* **Exercise goal**: All of the data must be printed exactly; please include every line.

::::::::

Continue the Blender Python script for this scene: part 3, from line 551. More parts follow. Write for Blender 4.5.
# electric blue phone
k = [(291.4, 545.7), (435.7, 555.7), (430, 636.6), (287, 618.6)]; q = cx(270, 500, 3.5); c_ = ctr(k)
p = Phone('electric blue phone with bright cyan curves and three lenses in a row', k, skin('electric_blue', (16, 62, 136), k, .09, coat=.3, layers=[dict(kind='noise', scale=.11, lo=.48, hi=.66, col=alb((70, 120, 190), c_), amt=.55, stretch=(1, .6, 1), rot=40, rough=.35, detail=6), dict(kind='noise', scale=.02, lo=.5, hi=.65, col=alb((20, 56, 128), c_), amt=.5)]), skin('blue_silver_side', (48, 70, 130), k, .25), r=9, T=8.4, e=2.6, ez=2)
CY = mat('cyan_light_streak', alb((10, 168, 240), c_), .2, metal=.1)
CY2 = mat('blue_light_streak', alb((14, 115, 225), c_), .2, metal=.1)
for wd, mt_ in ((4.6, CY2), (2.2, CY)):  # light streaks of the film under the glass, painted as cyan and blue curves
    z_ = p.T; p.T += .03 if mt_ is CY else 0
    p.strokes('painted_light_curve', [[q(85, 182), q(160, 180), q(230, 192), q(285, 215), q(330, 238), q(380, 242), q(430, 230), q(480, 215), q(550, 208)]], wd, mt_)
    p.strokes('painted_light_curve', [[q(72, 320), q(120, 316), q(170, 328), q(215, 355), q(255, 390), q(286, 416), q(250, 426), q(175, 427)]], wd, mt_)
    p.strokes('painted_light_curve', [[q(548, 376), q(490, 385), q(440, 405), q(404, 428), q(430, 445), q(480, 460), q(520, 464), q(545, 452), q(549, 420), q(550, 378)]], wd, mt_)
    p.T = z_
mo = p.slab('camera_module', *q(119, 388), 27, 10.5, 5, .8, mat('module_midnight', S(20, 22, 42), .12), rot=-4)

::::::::

* **Result below**:
Continue the Blender Python script for this scene: part 3, from line 551. More parts follow. Write for Blender 4.5.
# electric blue phone
k = [(291.4, 545.7), (435.7, 555.7), (430, 636.6), (287, 618.6)]; q = cx(270, 500, 3.5); c_ = ctr(k)
p = Phone('electric blue phone with bright cyan curves and three lenses in a row', k, skin('electric_blue', (16, 62, 136), k, .09, coat=.3, layers=[dict(kind='noise', scale=.11, lo=.48, hi=.66, col=alb((70, 120, 190), c_), amt=.55, stretch=(1, .6, 1), rot=40, rough=.35, detail=6), dict(kind='noise', scale=.02, lo=.5, hi=.65, col=alb((20, 56, 128), c_), amt=.5)]), skin('blue_silver_side', (48, 70, 130), k, .25), r=9, T=8.4, e=2.6, ez=2)
CY = mat('cyan_light_streak', alb((10, 168, 240), c_), .2, metal=.1)
CY2 = mat('blue_light_streak', alb((14, 115, 225), c_), .2, metal=.1)
for wd, mt_ in ((4.6, CY2), (2.2, CY)):  # light streaks of the film under the glass, painted as cyan and blue curves
    z_ = p.T; p.T += .03 if mt_ is CY else 0
    p.strokes('painted_light_curve', [[q(85, 182), q(160, 180), q(230, 192), q(285, 215), q(330, 238), q(380, 242), q(430, 230), q(480, 215), q(550, 208)]], wd, mt_)
    p.strokes('painted_light_curve', [[q(72, 320), q(120, 316), q(170, 328), q(215, 355), q(255, 390), q(286, 416), q(250, 426), q(175, 427)]], wd, mt_)
    p.strokes('painted_light_curve', [[q(548, 376), q(490, 385), q(440, 405), q(404, 428), q(430, 445), q(480, 460), q(520, 464), q(545, 452), q(549, 420), q(550, 378)]], wd, mt_)
    p.T = z_
mo = p.slab('camera_module', *q(119, 388), 27, 10.5, 5, .8, mat('module_midnight', S(20, 22, 42), .12), rot=-4)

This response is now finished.